Go through the listing and copy every line word for word.

**Data records**
====
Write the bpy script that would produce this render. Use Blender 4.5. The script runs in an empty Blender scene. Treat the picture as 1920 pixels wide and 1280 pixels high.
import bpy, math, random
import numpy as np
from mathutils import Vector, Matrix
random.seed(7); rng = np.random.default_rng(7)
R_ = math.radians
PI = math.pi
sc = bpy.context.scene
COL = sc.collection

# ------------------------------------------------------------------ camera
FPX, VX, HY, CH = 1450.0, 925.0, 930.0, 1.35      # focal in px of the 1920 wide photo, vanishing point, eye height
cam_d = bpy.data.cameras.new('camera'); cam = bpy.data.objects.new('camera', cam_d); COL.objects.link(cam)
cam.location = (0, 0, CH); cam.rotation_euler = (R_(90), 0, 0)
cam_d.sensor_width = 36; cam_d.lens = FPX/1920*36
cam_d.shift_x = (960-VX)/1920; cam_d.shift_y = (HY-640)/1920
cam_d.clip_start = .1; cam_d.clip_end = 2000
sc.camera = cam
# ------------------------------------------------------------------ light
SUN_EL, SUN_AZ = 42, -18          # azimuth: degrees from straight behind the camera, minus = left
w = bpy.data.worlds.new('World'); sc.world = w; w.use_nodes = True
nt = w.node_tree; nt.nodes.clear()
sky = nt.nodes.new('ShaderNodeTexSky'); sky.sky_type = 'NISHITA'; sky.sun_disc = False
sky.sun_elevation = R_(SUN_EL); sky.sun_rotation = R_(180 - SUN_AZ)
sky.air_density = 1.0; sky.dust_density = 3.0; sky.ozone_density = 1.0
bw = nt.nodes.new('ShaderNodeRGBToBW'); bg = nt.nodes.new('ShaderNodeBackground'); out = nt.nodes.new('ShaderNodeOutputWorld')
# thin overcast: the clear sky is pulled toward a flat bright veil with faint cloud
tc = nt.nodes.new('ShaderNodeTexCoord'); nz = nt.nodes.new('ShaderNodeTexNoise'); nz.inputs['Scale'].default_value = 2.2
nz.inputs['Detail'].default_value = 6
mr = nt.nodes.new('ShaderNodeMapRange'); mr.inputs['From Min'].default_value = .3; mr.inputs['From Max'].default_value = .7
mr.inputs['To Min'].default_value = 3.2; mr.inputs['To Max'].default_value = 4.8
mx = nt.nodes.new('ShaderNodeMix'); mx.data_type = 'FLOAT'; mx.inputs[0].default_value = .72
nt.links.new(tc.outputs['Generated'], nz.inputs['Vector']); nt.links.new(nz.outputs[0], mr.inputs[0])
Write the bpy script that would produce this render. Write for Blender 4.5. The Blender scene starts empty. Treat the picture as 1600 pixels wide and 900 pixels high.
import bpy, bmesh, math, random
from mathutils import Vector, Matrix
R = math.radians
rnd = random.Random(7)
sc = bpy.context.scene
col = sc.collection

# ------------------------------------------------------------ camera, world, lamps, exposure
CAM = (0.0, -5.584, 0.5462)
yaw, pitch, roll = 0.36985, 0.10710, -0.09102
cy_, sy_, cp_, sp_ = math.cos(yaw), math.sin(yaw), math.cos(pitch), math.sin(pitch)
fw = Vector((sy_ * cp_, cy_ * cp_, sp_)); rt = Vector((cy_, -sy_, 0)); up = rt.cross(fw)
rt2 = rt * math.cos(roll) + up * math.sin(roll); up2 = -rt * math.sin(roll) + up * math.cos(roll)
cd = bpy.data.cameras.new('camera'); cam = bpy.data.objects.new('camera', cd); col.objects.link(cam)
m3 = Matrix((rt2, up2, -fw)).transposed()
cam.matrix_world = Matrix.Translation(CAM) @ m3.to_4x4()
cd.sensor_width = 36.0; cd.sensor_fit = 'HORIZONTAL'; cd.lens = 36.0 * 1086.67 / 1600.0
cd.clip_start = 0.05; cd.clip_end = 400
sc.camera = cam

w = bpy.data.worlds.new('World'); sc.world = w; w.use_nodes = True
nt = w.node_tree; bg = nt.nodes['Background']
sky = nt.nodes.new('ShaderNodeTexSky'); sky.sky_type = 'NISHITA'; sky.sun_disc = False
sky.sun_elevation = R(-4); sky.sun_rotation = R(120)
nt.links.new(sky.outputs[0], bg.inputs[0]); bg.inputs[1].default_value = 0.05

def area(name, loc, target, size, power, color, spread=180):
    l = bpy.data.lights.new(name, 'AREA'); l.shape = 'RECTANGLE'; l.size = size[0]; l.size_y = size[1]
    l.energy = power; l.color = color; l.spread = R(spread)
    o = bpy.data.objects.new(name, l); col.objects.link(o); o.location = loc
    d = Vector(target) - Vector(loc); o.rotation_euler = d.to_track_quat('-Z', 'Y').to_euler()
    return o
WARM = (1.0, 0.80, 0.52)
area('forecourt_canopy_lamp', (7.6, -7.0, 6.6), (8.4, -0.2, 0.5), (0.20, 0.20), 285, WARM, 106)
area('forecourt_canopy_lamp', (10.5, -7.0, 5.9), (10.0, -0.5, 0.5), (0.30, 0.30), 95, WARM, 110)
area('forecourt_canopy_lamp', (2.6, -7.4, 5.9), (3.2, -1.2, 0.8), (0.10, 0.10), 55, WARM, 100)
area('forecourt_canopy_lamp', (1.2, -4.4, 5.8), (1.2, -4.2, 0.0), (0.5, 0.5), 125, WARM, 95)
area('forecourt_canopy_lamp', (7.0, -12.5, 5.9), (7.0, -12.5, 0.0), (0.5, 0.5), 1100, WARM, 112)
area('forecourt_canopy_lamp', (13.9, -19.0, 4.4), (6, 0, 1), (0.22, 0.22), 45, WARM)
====
**Response to the exercise**
Write the bpy script that would produce this render. Use Blender 4.5. The script runs in an empty Blender scene. Treat the picture as 1920 pixels wide and 1280 pixels high.
import bpy, math, random
import numpy as np
from mathutils import Vector, Matrix
random.seed(7); rng = np.random.default_rng(7)
R_ = math.radians
PI = math.pi
sc = bpy.context.scene
COL = sc.collection

# ------------------------------------------------------------------ camera
FPX, VX, HY, CH = 1450.0, 925.0, 930.0, 1.35      # focal in px of the 1920 wide photo, vanishing point, eye height
cam_d = bpy.data.cameras.new('camera'); cam = bpy.data.objects.new('camera', cam_d); COL.objects.link(cam)
cam.location = (0, 0, CH); cam.rotation_euler = (R_(90), 0, 0)
cam_d.sensor_width = 36; cam_d.lens = FPX/1920*36
cam_d.shift_x = (960-VX)/1920; cam_d.shift_y = (HY-640)/1920
cam_d.clip_start = .1; cam_d.clip_end = 2000
sc.camera = cam
# ------------------------------------------------------------------ light
SUN_EL, SUN_AZ = 42, -18          # azimuth: degrees from straight behind the camera, minus = left
w = bpy.data.worlds.new('World'); sc.world = w; w.use_nodes = True
nt = w.node_tree; nt.nodes.clear()
sky = nt.nodes.new('ShaderNodeTexSky'); sky.sky_type = 'NISHITA'; sky.sun_disc = False
sky.sun_elevation = R_(SUN_EL); sky.sun_rotation = R_(180 - SUN_AZ)
sky.air_density = 1.0; sky.dust_density = 3.0; sky.ozone_density = 1.0
bw = nt.nodes.new('ShaderNodeRGBToBW'); bg = nt.nodes.new('ShaderNodeBackground'); out = nt.nodes.new('ShaderNodeOutputWorld')
# thin overcast: the clear sky is pulled toward a flat bright veil with faint cloud
tc = nt.nodes.new('ShaderNodeTexCoord'); nz = nt.nodes.new('ShaderNodeTexNoise'); nz.inputs['Scale'].default_value = 2.2
nz.inputs['Detail'].default_value = 6
mr = nt.nodes.new('ShaderNodeMapRange'); mr.inputs['From Min'].default_value = .3; mr.inputs['From Max'].default_value = .7
mr.inputs['To Min'].default_value = 3.2; mr.inputs['To Max'].default_value = 4.8
mx = nt.nodes.new('ShaderNodeMix'); mx.data_type = 'FLOAT'; mx.inputs[0].default_value = .72
nt.links.new(tc.outputs['Generated'], nz.inputs['Vector']); nt.links.new(nz.outputs[0], mr.inputs[0])
Write the bpy script that would produce this render. Write for Blender 4.5. The Blender scene starts empty. Treat the picture as 1600 pixels wide and 900 pixels high.
import bpy, bmesh, math, random
from mathutils import Vector, Matrix
R = math.radians
rnd = random.Random(7)
sc = bpy.context.scene
col = sc.collection

# ------------------------------------------------------------ camera, world, lamps, exposure
CAM = (0.0, -5.584, 0.5462)
yaw, pitch, roll = 0.36985, 0.10710, -0.09102
cy_, sy_, cp_, sp_ = math.cos(yaw), math.sin(yaw), math.cos(pitch), math.sin(pitch)
fw = Vector((sy_ * cp_, cy_ * cp_, sp_)); rt = Vector((cy_, -sy_, 0)); up = rt.cross(fw)
rt2 = rt * math.cos(roll) + up * math.sin(roll); up2 = -rt * math.sin(roll) + up * math.cos(roll)
cd = bpy.data.cameras.new('camera'); cam = bpy.data.objects.new('camera', cd); col.objects.link(cam)
m3 = Matrix((rt2, up2, -fw)).transposed()
cam.matrix_world = Matrix.Translation(CAM) @ m3.to_4x4()
cd.sensor_width = 36.0; cd.sensor_fit = 'HORIZONTAL'; cd.lens = 36.0 * 1086.67 / 1600.0
cd.clip_start = 0.05; cd.clip_end = 400
sc.camera = cam

w = bpy.data.worlds.new('World'); sc.world = w; w.use_nodes = True
nt = w.node_tree; bg = nt.nodes['Background']
sky = nt.nodes.new('ShaderNodeTexSky'); sky.sky_type = 'NISHITA'; sky.sun_disc = False
sky.sun_elevation = R(-4); sky.sun_rotation = R(120)
nt.links.new(sky.outputs[0], bg.inputs[0]); bg.inputs[1].default_value = 0.05

def area(name, loc, target, size, power, color, spread=180):
    l = bpy.data.lights.new(name, 'AREA'); l.shape = 'RECTANGLE'; l.size = size[0]; l.size_y = size[1]
    l.energy = power; l.color = color; l.spread = R(spread)
    o = bpy.data.objects.new(name, l); col.objects.link(o); o.location = loc
    d = Vector(target) - Vector(loc); o.rotation_euler = d.to_track_quat('-Z', 'Y').to_euler()
    return o
WARM = (1.0, 0.80, 0.52)
area('forecourt_canopy_lamp', (7.6, -7.0, 6.6), (8.4, -0.2, 0.5), (0.20, 0.20), 285, WARM, 106)
area('forecourt_canopy_lamp', (10.5, -7.0, 5.9), (10.0, -0.5, 0.5), (0.30, 0.30), 95, WARM, 110)
area('forecourt_canopy_lamp', (2.6, -7.4, 5.9), (3.2, -1.2, 0.8), (0.10, 0.10), 55, WARM, 100)
area('forecourt_canopy_lamp', (1.2, -4.4, 5.8), (1.2, -4.2, 0.0), (0.5, 0.5), 125, WARM, 95)
area('forecourt_canopy_lamp', (7.0, -12.5, 5.9), (7.0, -12.5, 0.0), (0.5, 0.5), 1100, WARM, 112)
area('forecourt_canopy_lamp', (13.9, -19.0, 4.4), (6, 0, 1), (0.22, 0.22), 45, WARM)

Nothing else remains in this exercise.